Records with scene code
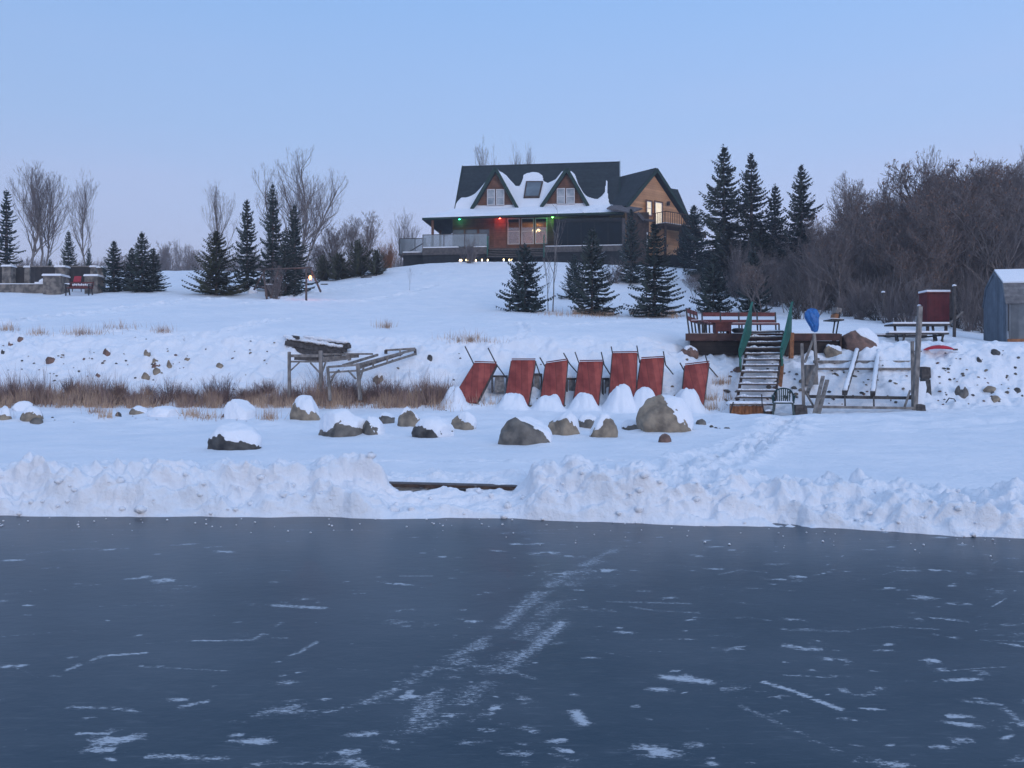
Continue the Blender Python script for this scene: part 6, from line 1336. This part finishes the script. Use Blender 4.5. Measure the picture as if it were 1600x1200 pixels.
# ---- dry grass and shrubs ----
def blades(name,n,fx,lab,seed,h=(.25,.6),m_='grass',w_=.006,lean=.35):
    r=np.random.default_rng(seed); V=np.empty((n*3,3)); 
    for k in range(n):
        x,y,hh=fx(r); z=zt(x,y)-.03; H_=r.uniform(*h)*hh; a=r.uniform(0,6.28); l=abs(r.normal(0,lean))*H_; q=w_*r.uniform(.7,1.4)
        V[3*k]=(x-q,y,z); V[3*k+1]=(x+q,y,z); V[3*k+2]=(x+cos(a)*l,y+sin(a)*l,z+H_)
    o=npmesh(name,V,np.arange(n*3).reshape(-1,3),M[m_],smooth=False); struct(o,'stuff'); tag(o,lab,'grass'); return o
cl=[(px,27.9+random.Random(px).uniform(-.2,.7)) for px in range(-40,716,3)]
def fg(r):
    px,D=cl[r.integers(0,len(cl))]
    while float(vn(np.array([px*.045]),np.array([7.]),6)[0])<.5*r.random(): px,D=cl[r.integers(0,len(cl))]
    px+=r.normal(0,3.5); D+=r.normal(0,.28); hh=.6+.7*float(vn(np.array([px*.03]),np.array([2.]),5)[0]); 
    if px>716: px=700
    return (px-800)/F*D,max(D,27.5),hh
blades('dry_grass',12000,fg,'band of dry tan grass along the foot of the left bank',3,h=(.2,.58),lean=.4)
blades('dark_weeds',2400,fg,'dark brown weed stems mixed into the dry grass band',4,h=(.4,1.0),m_='brush',w_=.006)
def fg2(r):
    c=[(1015,470),(905,494),(940,494),(865,492),(1030,494),(1050,496),(600,512),(740,535),(725,530),(1110,640),(1095,625),(770,632),(1128,600),(1350,490),(1400,497),(1410,500),(700,640),(128,521),(133,523),(255,519),(12,516),(190,513),(60,522),(300,650),(325,655),(150,645),(165,652),(420,655),(1120,625)]
    px,py=c[r.integers(0,len(c))]; sp=1+1.6*((px*7)%3)/2; px+=r.normal(0,8*sp); py+=r.normal(0,1.5); p=G(px,py,18); return p.x,p.y,.45+.5*r.random()
blades('dry_tufts',2600,fg2,'thin tufts of dry grass poking through the snow here and there',6,h=(.2,.6),m_='grass')
def fg3(r):
    px=r.uniform(895,1055); D=46.3+r.random()*1.6
    if 960<px<985: px=930
    p=G(px,491,30); return p.x,p.y+r.uniform(-.2,.6),.55
blades('slope_grass',1500,fg3,'patches of dry grass under the slope spruces',8,h=(.3,.8),m_='grass',w_=.008)
GB='leafless bushes in the dry grass band'
bl=[(18,584),(60,592),(110,588),(163,594),(186,596),(235,600),(262,592),(283,598),(330,590),(350,586),(402,600),(420,592),(462,596),(530,592),(548,588),(586,590),(604,586),(630,600),(672,594),(700,600),(690,606),(140,602),(300,604),(380,606),(560,596),(610,594)]
for i,(px,top) in enumerate(bl):
    PL('sh%d'%(i%4),px,636,top,['tall leafless dark bush','leafless purplish bush','broad leafless dark bush'][i%3]+' in the dry grass '+['at the left edge','below the tall twig bush','below the stack of three stones','behind the buried boulder','left of the boat dock','under the boat dock','right of the boat dock','beside the leftmost red dock section'][int(np.searchsorted([45,130,250,345,440,600,655],px))],'bush',GB,D=28.1+(i%3)*.25,wpx=34+(i*7)%16)
for i in range(60):
    px=(i*12.1)%716; 
    PL('sh%d'%((i+1)%4),px,636,608+(i*5)%14,'low brown bush in the dry grass %s'%['at the left edge','below the left bank stones','behind the boulders left of the boat dock','under the boat dock','between boat dock and red sections'][int(np.searchsorted([100,280,440,600],px))],'bush','low bushes filling the dry grass band',D=27.9+(i%5)*.2,wpx=26+(i*7)%14)
for i,(px,py,top,lab) in enumerate(((605,513,498,'lone tuft of dry twigs on the open slope above the boat dock'),(735,533,522,'low dry bush on the bank top above the red panels'),(717,534,526,'small dry bush left of the one above the red panels'),(70,600,553,'single taller twig bush on the left bank'))): PL('shs' if i<3 else 'weed',px,py,top,lab,'bush',wpx=[22,30,16,20][i])
wd=[(30,517,506),(20,519,508),(163,512,503),(255,520,505),(141,553,540),(288,533,522),(100,560,545),(22,660,640),(320,690,675),(370,662,650),(385,672,655),(290,660,640),(430,668,652),(212,662,650),(232,664,655),(245,664,652),(604,664,648),(1108,690,672),(640,588,570),(1132,640,620),(1420,500,480),(1330,495,478),(1120,640,612),(800,640,628)]
for i,(px,py,top) in enumerate(wd):
    PL('weed',px,py,top,'dry weed stalk sticking out of the snow %s'%('on the left bank' if py<600 and px<440 else 'among the left boulders' if px<300 else 'left of the long low boulder' if px<440 else 'near the boat dock' if px<700 else 'beside the red sections' if px<1130 else 'right of the stairs'),'weed','dry weed stalks standing in the snow',wpx=10,name='weed_stalk')

# snow blown up round the boulders and rocks
g3=ground.data; co=np.empty(len(g3.vertices)*3,np.float32); g3.vertices.foreach_get('co',co); co=co.reshape(-1,3); zz=co[:,2].reshape(XX.shape).copy()
for k,(x,y,sx,sz) in enumerate(DRIFT):
    i0,i1=np.searchsorted(Dv,[y-3*sx,y+3*sx]); j0,j1=np.searchsorted(Uv,[(x-3.2*sx)/y,(x+3.2*sx)/y])
    if i1<=i0 or j1<=j0: continue
    A=(XX[i0:i1,j0:j1]-x)/sx; B_=(YY[i0:i1,j0:j1]-y)/(sx*.8); d=np.hypot(A-.15,B_-.1)*(1+.35*fbm(A*1.3+k,B_*1.3,3,k)); zz[i0:i1,j0:j1]+=0.16*sz*np.exp(-(d/1.25)**2)*(1+.25*np.cos(np.arctan2(B_,A)+k))
co[:,2]=zz.ravel(); g3.vertices.foreach_set('co',co.ravel()); g3.update()
# ================= winter haze =================
hm=bpy.data.materials.new('winter_air'); hm.use_nodes=True; t=hm.node_tree; t.nodes.clear(); o_=t.nodes.new('ShaderNodeOutputMaterial'); pv=t.nodes.new('ShaderNodeVolumePrincipled')
pv.inputs['Color'].default_value=(.80,.86,1,1); pv.inputs['Density'].default_value=.0011; pv.inputs['Anisotropy'].default_value=.2; t.links.new(pv.outputs[0],o_.inputs['Volume'])
mb=MB(); mb.box(-1500,1500,-130,1000,-8,60); hz=mb.build('haze',hm); struct(hz,'stuff'); tag(hz,'faint blue winter haze hanging over lake, bank and wood','haze')
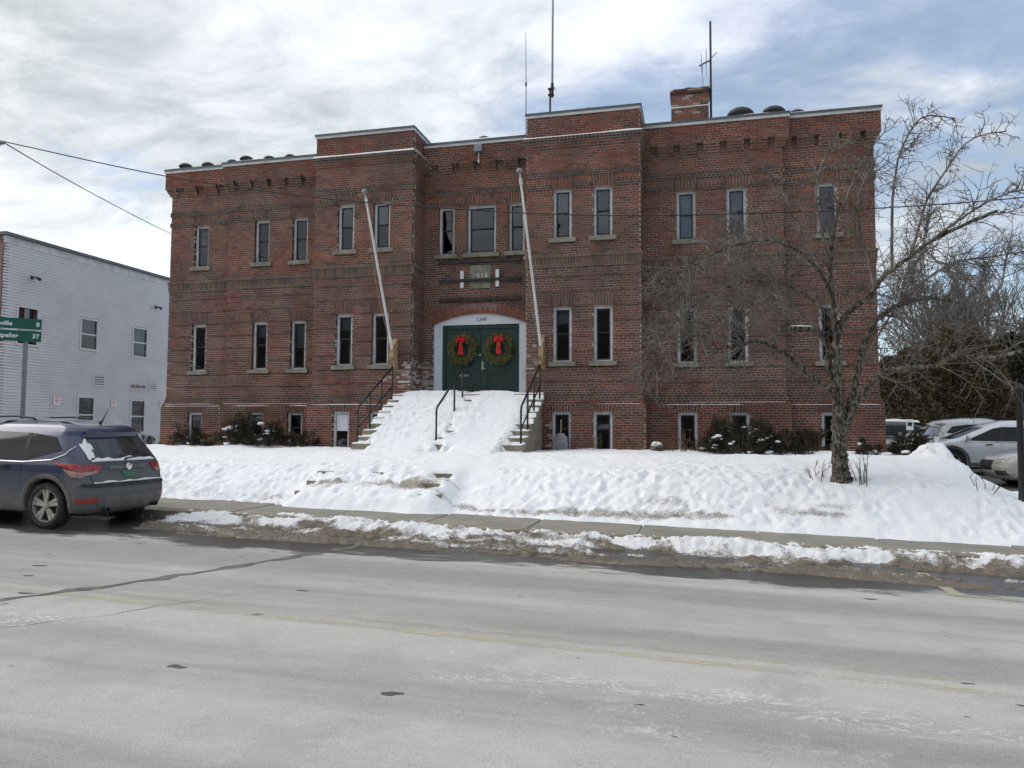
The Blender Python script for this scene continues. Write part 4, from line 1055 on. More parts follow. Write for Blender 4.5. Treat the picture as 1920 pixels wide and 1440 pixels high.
for y0, y1, z0, z1 in wins:
    mb = MB(); f = .07
    mb.box((WX - .06, y0 - f, z0 - f), (WX + .04, y0, z1 + f)).box((WX - .06, y1, z0 - f), (WX + .04, y1 + f, z1 + f)).box((WX - .06, y0, z1), (WX + .038, y1, z1 + f)).box((WX - .06, y0, z0 - f), (WX + .045, y1, z0))
    w = PW_(mb.build('window', M['plastic_white'])); zm = (z0 + z1) / 2
    MB().box((WX - .06, y0, zm - .03), (WX - .005, y1, zm + .03)).build('meeting_rail', M['plastic_white'], w)
    for za, zb_ in ((z0, zm - .03), (zm + .03, z1)): MB().add([(WX - .03, y0, za), (WX - .03, y1, za), (WX - .03, y1, zb_), (WX - .03, y0, zb_)], [(0, 1, 2, 3)]).build('pane', M['glass'], w)
    if z0 > 3: MB().box((WX - .30, y0 + .02, zm - .1), (WX - .29, y1 - .02, z1)).build('blind', M['curtain'], w)
for y0, y1, z0, z1 in ((26.86, 27.5, 1.66, 2.26), (30.19, 30.77, 1.64, 2.22)):
    mb = MB(); f = .05
    mb.box((WX - .0, y0, z0), (WX + .04, y0 + f, z1)).box((WX, y1 - f, z0), (WX + .04, y1, z1)).box((WX, y0 + f, z1 - f), (WX + .038, y1 - f, z1)).box((WX, y0 + f, z0), (WX + .038, y1 - f, z0 + f)).box((WX, y0 + f, z0 + f), (WX + .010, y1 - f, z1 - f), None, 1)
    lv_ = PW_(mb.build('louvre', [M['plastic_white'], M['vent_black']]))
    for q in range(5):
        z = z0 + f + .02 + q * (z1 - z0 - 2 * f) / 5; MB().add([(WX + .034, y0 + f, z), (WX + .034, y1 - f, z), (WX + .012, y1 - f, z + .06), (WX + .012, y0 + f, z + .06)], [(0, 1, 2, 3)]).build('slat', M['plastic_white'], lv_)
for y, z in ((23.63, 5.76), (30.49, 5.69)):
    fx = PW_(MB().lathe([(.05, 0), (.05, .05), (0, .05)], (WX, y, z), 'x', 10).build('floodlight', M['galv']))
    for s in (-1, 1): MB().tube([(WX + .05, y, z), (WX + .10, y + s * .10, z + .03), (WX + .22, y + s * .2, z - .06)], [.02, .035, .07], 8).build('lamp_head', M['vent_black'], fx)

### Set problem
Return each full line of the entries that contains the word "this".

### Reply to the task
Continue the Blender Python script for this scene: part 6, from line 1336. This part finishes the script. Use Blender 4.5. Measure the picture as if it were 1600x1200 pixels.
The Blender Python script for this scene continues. Write part 4, from line 1055 on. More parts follow. Write for Blender 4.5. Treat the picture as 1920 pixels wide and 1440 pixels high.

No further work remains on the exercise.